Tatsächlich ist DAS LABYRINTH kein dramaturgisch bestechender Film! Die Szenen wirken etwas zusammenhanglos, es gibt größere Zeitsprünge, die Motivationen sind fragwürdig oder fadenscheinig und aus heutiger Sicht wirkt das gesamte handgemachte Design (Es gab so gut wie keine Post-Production! Nahezu jede Szene wurde wie gesehen auf Kamera gebannt!) etwas altbacken.
Trotzdem schafft der Film etwas, das nicht vielen Filmen gelingt: Er verzaubert Kinder. Gerade Kinder, in deren Welt „Magie“ noch real ist, sind eben das Publikum des Films. Ein wichtiges Detail, das den zeitgenössischen Kritikern entgangen ist, die sich an Connellys Spiel gestört haben, ebenso wie den verschreckten Eltern, die vor den teils etwas düsteren Bildern zurückgewichen sind: Es gab und gibt vermutlich kein einziges Kind, das nicht verzückt und verzaubert vor der Leinwand oder dem Fernseher saß und die Mischung aus Magie, Rätseln, Abenteuer und Freundschaft verschlungen hat.
Und kaum jemand hat es besser verstanden, seine Filme mit den Augen eines Kindes zu sehen als Jim Henson, der hier, meiner Ansicht nach, sein persönliches Meisterwerk abliefert.

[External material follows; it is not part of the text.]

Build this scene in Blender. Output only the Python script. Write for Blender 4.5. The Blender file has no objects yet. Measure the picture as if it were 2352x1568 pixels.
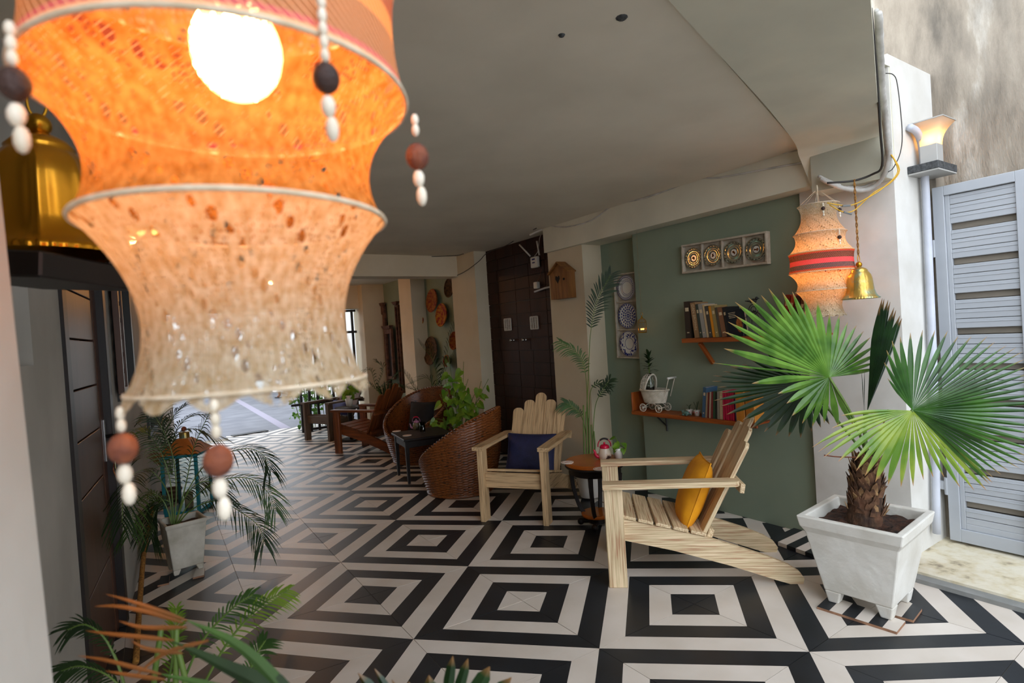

DAS LABYRINTH ist mit Sicherheit nicht der beste Film der 80er, und auch nicht der einzige Kinderfilm, der sich lohnt, doch es ist einer jener seltenen Filme, die nicht nur unterhaltsam, sondern im besten Sinne des Wortes „magisch“ sind. Ein Film, den jedes Kind sehen sollte, damit es noch ein wenig länger daran glaubt, dass Magie und Zauber Wirklichkeit sind.